Touching upon the 'One-state, one-member, one-vote' recommendation the court said: "Those existing members who are affected by the changes suggested by the Committee must appreciate that the changes are being suggested in the interest of the game as a whole and also having regard to BCCI’s role as a national body to promote and control cricket in India.

Governance of cricket being the central theme, the changes in membership in the BCCI are inevitable and must be seen by all concerned in the right spirit of fair representation and for the betterment of cricket administration."

This East Zone official is unhappy that the Supreme Court has endorsed the Lodha Committee report that the six Ranji Trophy teams (from Maharashtra and Gujarat) would receive the financial grant for the development of cricket. "There is also this rule that member units which staged Test matches, ODIs and Twenty20 matches should be given more money. It’s possible that someone may go to court now," the official said.

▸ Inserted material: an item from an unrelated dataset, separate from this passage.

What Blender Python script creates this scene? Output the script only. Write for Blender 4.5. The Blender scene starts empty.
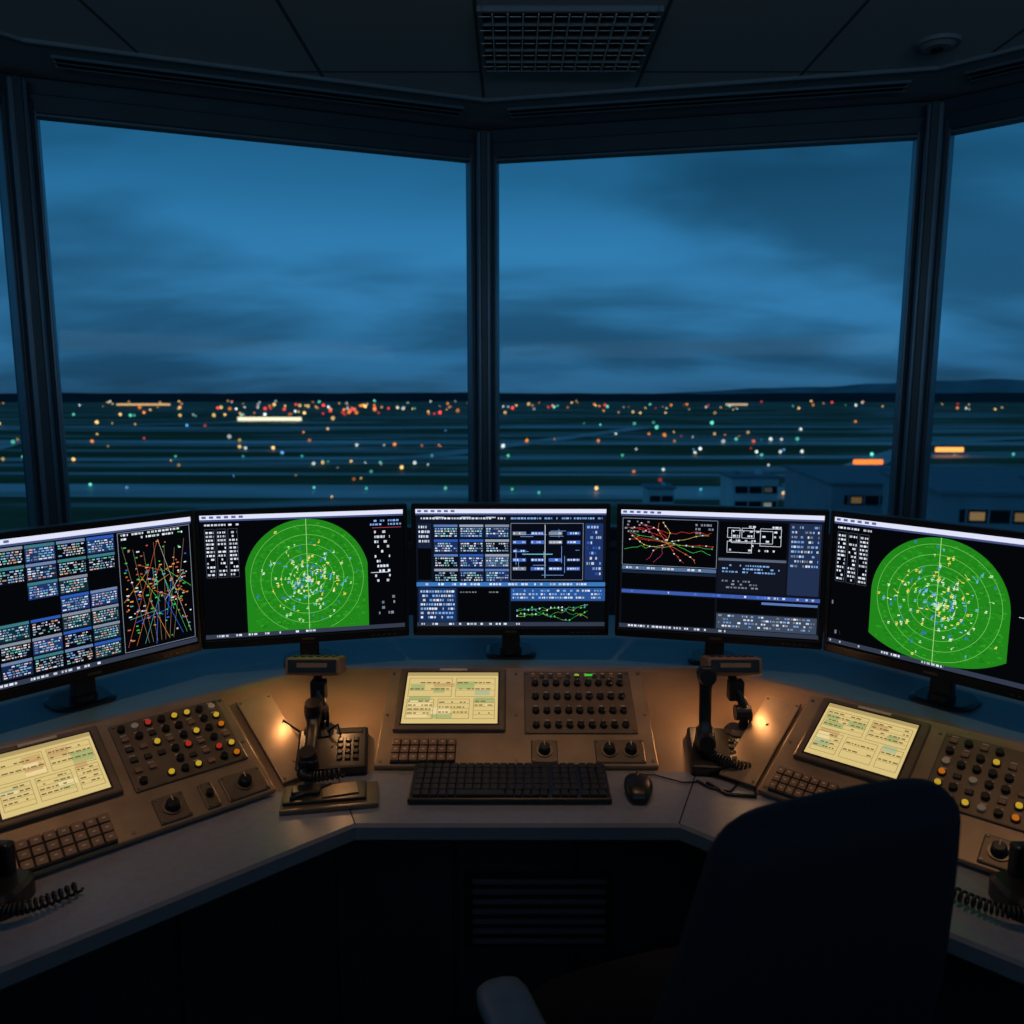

The official did not offer any comment on the Court’s decision to go with the recommendation that the CAG and the State Accountant General’s office will be a part of the management of the BCCI and State association, but he welcomed the move to put in place systems and mechanisms to monitor the usage of grants given to the State associations.

With the BCCI to come under the ambit of the Rules and Regulations rewritten by the Lodha Committee in six months' time, the distribution of a fixed sum for all states will come to an end.